◆ **Task statement**:
Repeat all the material exactly; pictures stay out of your copy.

◆ **Information supplied**:
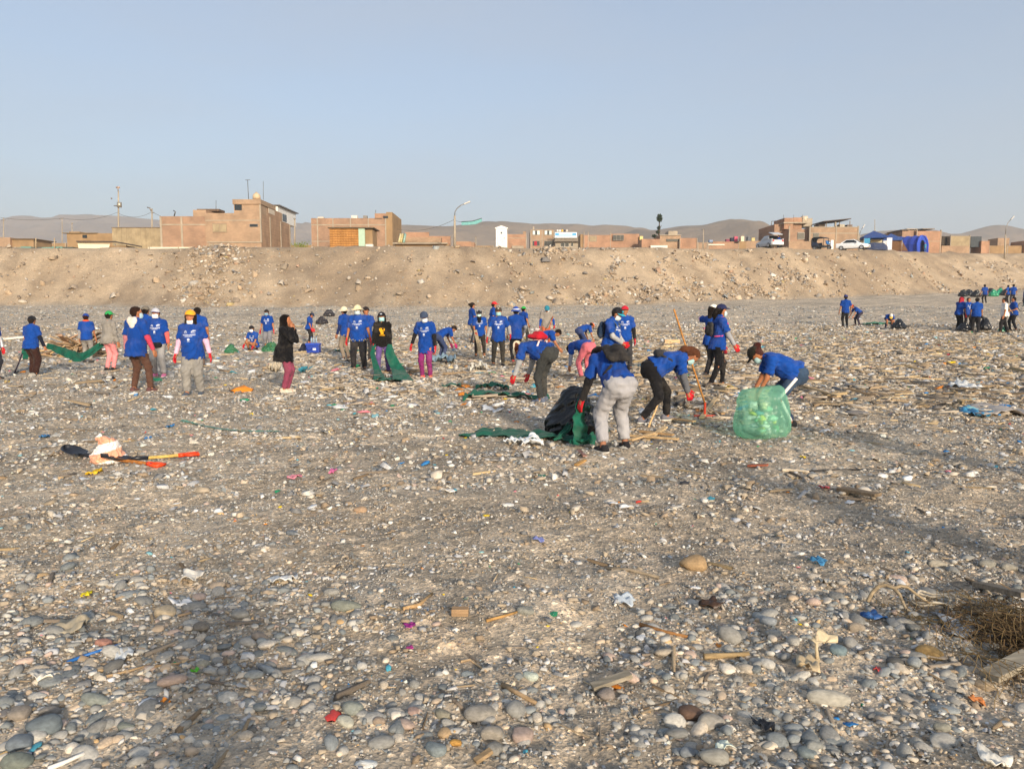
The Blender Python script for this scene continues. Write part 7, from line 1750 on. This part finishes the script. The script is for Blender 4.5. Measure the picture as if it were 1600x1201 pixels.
HS = [(255, 962, 36, .9, '#b5a58b', .3, 'large beige lumpy stone above the dense cobble patch'), (1085, 888, 48, .8, '#a48a68', .2, 'large tan skull-like stone on bare sand below the planks'), (1202, 975, 30, 1.0, '#8e9396', 1.2, 'pale blue-grey stone standing upright among cobbles beside driftwood'),
      (750, 1122, 44, .8, '#948f86', .1, 'wide grey stone behind the pinkish one in the lower stone row'), (817, 1156, 46, .8, '#a8958a', .0, 'pinkish grey stone at the end of the lower stone row'), (768, 1152, 40, .8, '#989186', .6, 'grey stone between the pinkish stone and wide grey stone'), (682, 1176, 40, .8, '#7d8688', .3, 'blue-grey stone at the bottom of the lower stone row'),
      (548, 1112, 30, 1.3, '#8c9088', 1.1, 'grey-green upright stone at the start of the lower stone row'), (538, 1132, 34, .6, '#b8b6a6', -.4, 'pale cream-grey stone below the upright grey-green one'), (694, 1150, 24, 1.0, '#b49a78', .8, 'tan stone behind the blue-grey bottom stone'), (712, 1163, 26, .5, '#b58a4a', .1, 'ochre brick-like stone beside the blue-grey bottom stone'), (772, 1175, 26, 1.1, '#8f8c84', .4, 'small grey stone at the front of the lower stone row'),
      (645, 1115, 24, .9, '#a28a80', .2, 'pinkish brown stone in the middle of the lower stone row'), (592, 1130, 22, .9, '#9c8c7c', .7, 'brownish round stone in the middle of the lower stone row'), (692, 1120, 34, .6, '#8d8878', -.2, 'flat brown-grey stone left of the wide grey stone'),
      (1110, 1135, 48, .8, '#9a958c', .5, 'broad pale grey stone leaning on the dark brown one'), (1080, 1122, 42, .8, '#6c5648', .2, 'dark brown stone behind the broad pale grey one'), (1118, 1190, 52, .55, '#94928a', -.2, 'wide flat grey stone at the lower picture edge below the brown one'), (1075, 1180, 34, .7, '#7f8488', .1, 'blue-grey stone left of the wide flat one at the lower edge'),
      (1296, 1098, 60, .42, '#a9a59a', -.05, 'long pale loaf-shaped stone below the tattered plastic'), (1311, 1020, 34, .75, '#74858a', -.4, 'blue-green oval stone right of the tattered plastic'), (1456, 1028, 46, .65, '#8a744e', -.1, 'ochre-brown oval stone left of the fishing net'), (1474, 1140, 34, .6, '#8e8c80', .5, 'flat olive-grey stone on the white shell patch'), (1272, 1170, 34, .7, '#8e8f8a', .6, 'grey stone tilted near the lower edge below the loaf stone'), (1262, 1182, 30, .9, '#7d8686', .3, 'blue-grey stone beside the tilted grey one at the lower edge'),
      (68, 1142, 56, .75, '#6d767a', .1, 'large blue-grey stone near the lower corner of the cobble patch'), (28, 1168, 50, .8, '#727a80', .4, 'dark blue-grey stone at the picture edge of the cobble patch'), (146, 1098, 40, .5, '#858a84', -.3, 'flat grey-green stone in the cobble patch'), (28, 1120, 40, .9, '#8e857a', .3, 'brown-grey stone at the picture edge above the dark blue-grey one'), (78, 1118, 34, .8, '#84807a', .7, 'round grey-brown stone in the cobble patch corner'), (196, 1140, 34, .6, '#7c8078', .2, 'grey oval stone by the yellow-marked chip'), (22, 1196, 46, .8, '#747a72', .2, 'mossy grey stone at the bottom corner'),
      (160, 1008, 30, .5, '#a2786a', .1, 'pinkish oval stone above the blue straw'), (312, 985, 24, 1.2, '#7f786e', 1.3, 'brown-grey upright stone in the cobble patch'), (405, 1000, 40, .45, '#8a8076', -.5, 'long brown-grey stone at the edge of the cobble patch'), (540, 952, 40, .5, '#7f8278', .0, 'flat grey-green stone left of the purple scrap'), (316, 1042, 26, .8, '#a8a08c', .2, 'cream-grey round stone in the middle of the cobble patch'), (420, 1052, 34, .4, '#76808a', -.2, 'long slate stone at the edge of the cobble patch'),
      (830, 1060, 28, .8, '#b8c0b4', .4, 'pale green-white stone right of the sandy hollow'), (730, 1056, 22, .6, '#7c8488', .3, 'small blue-grey stone in the sandy hollow'), (820, 958, 30, .6, '#8a8a82', .1, 'flat grey stone beside the small driftwood pieces'), (948, 1090, 30, .9, '#8a8078', .2, 'purple-grey round stone propping the weathered plank'),
      (1578, 890, 34, .6, '#a09a8c', .1, 'pale stone at the picture edge above the fishing net'), (1545, 885, 30, .6, '#8d8a80', .2, 'grey-beige stone left of the pale edge stone'), (1430, 985, 28, .7, '#8e8c84', .1, 'grey stone below the rope coil'), (1340, 985, 30, .7, '#9a8f80', .3, 'brown-grey stone above the blue-green oval'), (1540, 1075, 36, .6, '#a08f78', .2, 'tan stone beneath the board by the net'), (1465, 885, 30, .6, '#a69e8e', .1, 'pale beige stone on the gravel above the rope coil'), (455, 835, 20, .6, '#6c7278', .1, 'dark slate stone alone on the gravel'), (563, 800, 24, .6, '#a88e74', .1, 'tan block-shaped stone alone on the gravel')]
for k, (px, py, w, ar, col, rz, lab) in enumerate(HS): hero_stone(px, py, w, ar, col, rz, lab, k)

def scrap(px, py, w, col, label, ar=.7, amp=.25, seed=1, name='plastic_scrap', th=.25, mat='plastic', lift=0.0, cat='litter'):
    p = gnd(px, py); f = project(*p)[2]; L = w * f / FPX; q = np.random.default_rng(seed); n = 7
    U, W_ = np.meshgrid(np.linspace(-.5, .5, n), np.linspace(-.5, .5, n), indexing='ij'); rad = 1 + .35 * np.sin(3 * np.arctan2(W_, U) + seed) * .6
    Z = amp * (np.abs(np.sin(4 * U + 5 * W_ * q.uniform(.3, 1) + seed)) + .6 * np.abs(np.sin(6 * W_ - 3 * U + 2 * seed))) + q.normal(0, .03, U.shape)
    V = np.stack([U * L * rad, W_ * L * ar * rad, (Z - Z.min()) * L], -1).reshape(-1, 3); i = np.arange(n - 1)[:, None] * n + np.arange(n - 1)[None, :]
    o = obj(name, mesh_from(name, V, np.stack([i, i + 1, i + n + 1, i + n], -1).reshape(-1, 4), True), mat, None, col, p + up * (.006 + lift)); solid(o, .002); o.rotation_euler = (q.uniform(-.25, .25), q.uniform(-.25, .25), q.uniform(0, 6.28)); tag(o, label, cat)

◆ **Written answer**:
The Blender Python script for this scene continues. Write part 7, from line 1750 on. This part finishes the script. The script is for Blender 4.5. Measure the picture as if it were 1600x1201 pixels.
HS = [(255, 962, 36, .9, '#b5a58b', .3, 'large beige lumpy stone above the dense cobble patch'), (1085, 888, 48, .8, '#a48a68', .2, 'large tan skull-like stone on bare sand below the planks'), (1202, 975, 30, 1.0, '#8e9396', 1.2, 'pale blue-grey stone standing upright among cobbles beside driftwood'),
      (750, 1122, 44, .8, '#948f86', .1, 'wide grey stone behind the pinkish one in the lower stone row'), (817, 1156, 46, .8, '#a8958a', .0, 'pinkish grey stone at the end of the lower stone row'), (768, 1152, 40, .8, '#989186', .6, 'grey stone between the pinkish stone and wide grey stone'), (682, 1176, 40, .8, '#7d8688', .3, 'blue-grey stone at the bottom of the lower stone row'),
      (548, 1112, 30, 1.3, '#8c9088', 1.1, 'grey-green upright stone at the start of the lower stone row'), (538, 1132, 34, .6, '#b8b6a6', -.4, 'pale cream-grey stone below the upright grey-green one'), (694, 1150, 24, 1.0, '#b49a78', .8, 'tan stone behind the blue-grey bottom stone'), (712, 1163, 26, .5, '#b58a4a', .1, 'ochre brick-like stone beside the blue-grey bottom stone'), (772, 1175, 26, 1.1, '#8f8c84', .4, 'small grey stone at the front of the lower stone row'),
      (645, 1115, 24, .9, '#a28a80', .2, 'pinkish brown stone in the middle of the lower stone row'), (592, 1130, 22, .9, '#9c8c7c', .7, 'brownish round stone in the middle of the lower stone row'), (692, 1120, 34, .6, '#8d8878', -.2, 'flat brown-grey stone left of the wide grey stone'),
      (1110, 1135, 48, .8, '#9a958c', .5, 'broad pale grey stone leaning on the dark brown one'), (1080, 1122, 42, .8, '#6c5648', .2, 'dark brown stone behind the broad pale grey one'), (1118, 1190, 52, .55, '#94928a', -.2, 'wide flat grey stone at the lower picture edge below the brown one'), (1075, 1180, 34, .7, '#7f8488', .1, 'blue-grey stone left of the wide flat one at the lower edge'),
      (1296, 1098, 60, .42, '#a9a59a', -.05, 'long pale loaf-shaped stone below the tattered plastic'), (1311, 1020, 34, .75, '#74858a', -.4, 'blue-green oval stone right of the tattered plastic'), (1456, 1028, 46, .65, '#8a744e', -.1, 'ochre-brown oval stone left of the fishing net'), (1474, 1140, 34, .6, '#8e8c80', .5, 'flat olive-grey stone on the white shell patch'), (1272, 1170, 34, .7, '#8e8f8a', .6, 'grey stone tilted near the lower edge below the loaf stone'), (1262, 1182, 30, .9, '#7d8686', .3, 'blue-grey stone beside the tilted grey one at the lower edge'),
      (68, 1142, 56, .75, '#6d767a', .1, 'large blue-grey stone near the lower corner of the cobble patch'), (28, 1168, 50, .8, '#727a80', .4, 'dark blue-grey stone at the picture edge of the cobble patch'), (146, 1098, 40, .5, '#858a84', -.3, 'flat grey-green stone in the cobble patch'), (28, 1120, 40, .9, '#8e857a', .3, 'brown-grey stone at the picture edge above the dark blue-grey one'), (78, 1118, 34, .8, '#84807a', .7, 'round grey-brown stone in the cobble patch corner'), (196, 1140, 34, .6, '#7c8078', .2, 'grey oval stone by the yellow-marked chip'), (22, 1196, 46, .8, '#747a72', .2, 'mossy grey stone at the bottom corner'),
      (160, 1008, 30, .5, '#a2786a', .1, 'pinkish oval stone above the blue straw'), (312, 985, 24, 1.2, '#7f786e', 1.3, 'brown-grey upright stone in the cobble patch'), (405, 1000, 40, .45, '#8a8076', -.5, 'long brown-grey stone at the edge of the cobble patch'), (540, 952, 40, .5, '#7f8278', .0, 'flat grey-green stone left of the purple scrap'), (316, 1042, 26, .8, '#a8a08c', .2, 'cream-grey round stone in the middle of the cobble patch'), (420, 1052, 34, .4, '#76808a', -.2, 'long slate stone at the edge of the cobble patch'),
      (830, 1060, 28, .8, '#b8c0b4', .4, 'pale green-white stone right of the sandy hollow'), (730, 1056, 22, .6, '#7c8488', .3, 'small blue-grey stone in the sandy hollow'), (820, 958, 30, .6, '#8a8a82', .1, 'flat grey stone beside the small driftwood pieces'), (948, 1090, 30, .9, '#8a8078', .2, 'purple-grey round stone propping the weathered plank'),
      (1578, 890, 34, .6, '#a09a8c', .1, 'pale stone at the picture edge above the fishing net'), (1545, 885, 30, .6, '#8d8a80', .2, 'grey-beige stone left of the pale edge stone'), (1430, 985, 28, .7, '#8e8c84', .1, 'grey stone below the rope coil'), (1340, 985, 30, .7, '#9a8f80', .3, 'brown-grey stone above the blue-green oval'), (1540, 1075, 36, .6, '#a08f78', .2, 'tan stone beneath the board by the net'), (1465, 885, 30, .6, '#a69e8e', .1, 'pale beige stone on the gravel above the rope coil'), (455, 835, 20, .6, '#6c7278', .1, 'dark slate stone alone on the gravel'), (563, 800, 24, .6, '#a88e74', .1, 'tan block-shaped stone alone on the gravel')]
for k, (px, py, w, ar, col, rz, lab) in enumerate(HS): hero_stone(px, py, w, ar, col, rz, lab, k)

def scrap(px, py, w, col, label, ar=.7, amp=.25, seed=1, name='plastic_scrap', th=.25, mat='plastic', lift=0.0, cat='litter'):
    p = gnd(px, py); f = project(*p)[2]; L = w * f / FPX; q = np.random.default_rng(seed); n = 7
    U, W_ = np.meshgrid(np.linspace(-.5, .5, n), np.linspace(-.5, .5, n), indexing='ij'); rad = 1 + .35 * np.sin(3 * np.arctan2(W_, U) + seed) * .6
    Z = amp * (np.abs(np.sin(4 * U + 5 * W_ * q.uniform(.3, 1) + seed)) + .6 * np.abs(np.sin(6 * W_ - 3 * U + 2 * seed))) + q.normal(0, .03, U.shape)
    V = np.stack([U * L * rad, W_ * L * ar * rad, (Z - Z.min()) * L], -1).reshape(-1, 3); i = np.arange(n - 1)[:, None] * n + np.arange(n - 1)[None, :]
    o = obj(name, mesh_from(name, V, np.stack([i, i + 1, i + n + 1, i + n], -1).reshape(-1, 4), True), mat, None, col, p + up * (.006 + lift)); solid(o, .002); o.rotation_euler = (q.uniform(-.25, .25), q.uniform(-.25, .25), q.uniform(0, 6.28)); tag(o, label, cat)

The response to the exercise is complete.